The Cascade is a huge white structure and stairwell built into a Yerevan hillside in the 1970s, with water fountains on each level, reminiscent of a natural cascade in a river or stream. It connects the central district to Haghtanak Park and the Monument Neighborhood.

Although its original intent was as a monument, beginning in the 1990s the Cascade was home to a very progressive discotheque. Currently, in the summer months, the stairs are popular to spend time on, or as a way to get from one neighborhood to another. A stage is setup at the bottom of the steps a few times a year and the steps become a venue for free outdoor concerts.

The Cascade is emerging as one of the focal points in Yerevan, similar to the Republic Square. It offers spectacular views of Mount Ararat and the city center. It is also popular with joggers. It is not obvious that the structure has escalators, but there are entrances to it at every level, as well as modern art installations and halls. Most of the halls require a ticket purchase at the bottom of the escalator to see the exhibitions.

The structure was privatized by Gerard Cafesjian in the early 2000s. The interior and exterior became display spaces for the Cafesjian Museum of Contemporary Art. Some statues by various artists have already been brought in and placed all along the monument, including works by Lynn Chadwick, Barry Flanagan, Stanislav Libensky and Jaroslava Brychtova, and Paul Cox. There are two statues by Fernando Botero a black cat at the bottom and a Roman Warrior at the top platform. The unfinished top of the stairs was turned into a construction site for a large new museum complex, but that work was abandoned after a couple of years, and after over a decade of the area remaining a derelict construction site, in 2022 the area above the original stairs was turned back over to the city of Yerevan so that that it could be completed.


Plans for completion

The construction of the Cascade complex was incomplete at the time of the collapse of the USSR and halted at that time. Since the early 2000s, plans to complete the complex have evolved.

Cafesjian - David Hotson plans

In 2004, Gerard Cafesjian announced that he had chosen David Hotson's plans to complete the Cascade complex.

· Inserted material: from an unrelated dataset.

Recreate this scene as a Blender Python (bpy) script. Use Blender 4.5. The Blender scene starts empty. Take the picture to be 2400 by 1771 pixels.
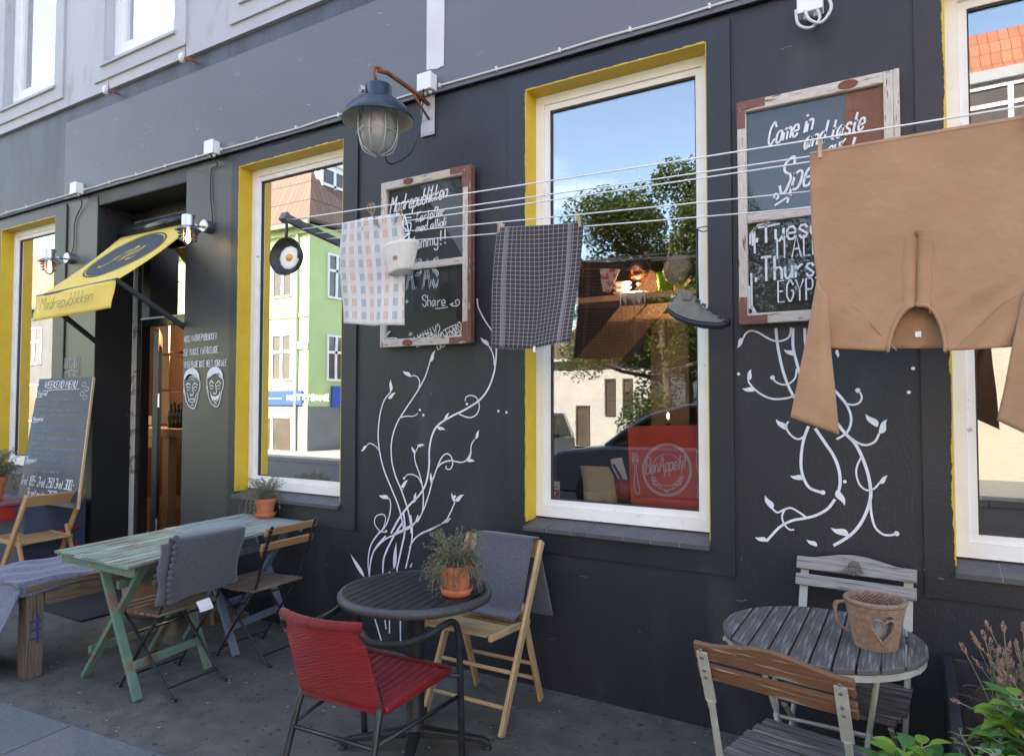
import bpy, math, random
from mathutils import Vector, Matrix
random.seed(7)
R = math.radians
S = bpy.context.scene
C = S.collection
V3 = Vector
# ---------------------------------------------------------------- camera
D, H, F = 3.43, 1.6, 1597.14
YAW, PITCH, ROLL = R(30.676), R(2.046), R(0.045)
fwd = V3((-math.sin(YAW)*math.cos(PITCH), math.cos(YAW)*math.cos(PITCH), math.sin(PITCH)))
r0 = V3((math.cos(YAW), math.sin(YAW), 0)); u0 = r0.cross(fwd)
rgt = r0*math.cos(ROLL)+u0*math.sin(ROLL); upv = -r0*math.sin(ROLL)+u0*math.cos(ROLL)
CAM = V3((0, -D, H))
cam = bpy.data.objects.new('camera', bpy.data.cameras.new('camera')); C.objects.link(cam)
mw = Matrix((rgt, upv, -fwd)).transposed().to_4x4(); mw.translation = CAM
cam.matrix_world = mw
cam.data.sensor_width = 36; cam.data.lens = 36*F/2400; cam.data.clip_end = 800; cam.data.clip_start = .05
S.camera = cam
# ---------------------------------------------------------------- sky, sun, exposure
SUN_EL, SUN_AZ = R(41), R(-14)          # azimuth from +y (behind the cafe), towards -x
w = bpy.data.worlds.new('World'); S.world = w; w.use_nodes = True
nt = w.node_tree; bg = nt.nodes['Background']
sky = nt.nodes.new('ShaderNodeTexSky'); sky.sky_type = 'NISHITA'; sky.sun_disc = False
sky.sun_elevation = SUN_EL; sky.sun_rotation = SUN_AZ; sky.air_density = 1.0; sky.dust_density = .9; sky.ozone_density = 1.2
tc = nt.nodes.new('ShaderNodeTexCoord'); mp = nt.nodes.new('ShaderNodeMapping'); mp.inputs['Scale'].default_value = (1.2, 1.2, 4.5)
nz = nt.nodes.new('ShaderNodeTexNoise'); nz.inputs['Scale'].default_value = 1.9; nz.inputs['Detail'].default_value = 7; nz.inputs['Distortion'].default_value = .5
rp = nt.nodes.new('ShaderNodeValToRGB'); rp.color_ramp.elements[0].position = .55; rp.color_ramp.elements[1].position = .78
rp.color_ramp.elements[1].color = (.55, .55, .55, 1)
mx = nt.nodes.new('ShaderNodeMix'); mx.data_type = 'RGBA'; mx.inputs[7].default_value = (8.0, 9.2, 11.0, 1)
L = nt.links.new
L(tc.outputs['Generated'], mp.inputs[0]); L(mp.outputs[0], nz.inputs[0]); L(nz.outputs[0], rp.inputs[0]); L(rp.outputs[0], mx.inputs[0])
L(sky.outputs[0], mx.inputs[6]); L(mx.outputs[2], bg.inputs[0]); bg.inputs[1].default_value = .10
sl = bpy.data.lights.new('sun', 'SUN'); sl.energy = 3.0; sl.angle = R(.5); sl.color = (1, .95, .86)
so = bpy.data.objects.new('sun', sl); C.objects.link(so)
sd = V3((math.sin(SUN_AZ)*math.cos(SUN_EL), math.cos(SUN_AZ)*math.cos(SUN_EL), math.sin(SUN_EL)))
so.rotation_euler = sd.to_track_quat('Z', 'Y').to_euler()
S.view_settings.view_transform = 'Standard'; S.view_settings.look = 'None'; S.view_settings.gamma = 1
S.view_settings.exposure = 3.08
S.view_settings.use_white_balance = True; S.view_settings.white_balance_temperature = 7100; S.view_settings.white_balance_tint = 10
S.cycles.use_denoising = True
S.cycles.max_bounces = 8; S.cycles.transparent_max_bounces = 16
S.cycles.sample_clamp_indirect = 6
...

A large groundbreaking party was held, and construction began. As construction prices in Armenia skyrocketed, and work went slowly, eventually the plans became too expensive and the project halted in a massive mess of concrete, rusty rebar and cranes. In 2022 the construction site was turned back over to the city in this condition.


Yerevan Municipality - Wilmotte & Associés plans

After recovering the abandoned construction site in 2022, the city held a competition for new plans for the site at the top of Cascade with public voting. The design by Wilmotte & Associés won the competition. A tender was held for the construction, which was won in October 2025 by the sole bidder on the tender - a consortium of four companies, including one American firm, which submitted a proposal worth 20.046 billion AMD.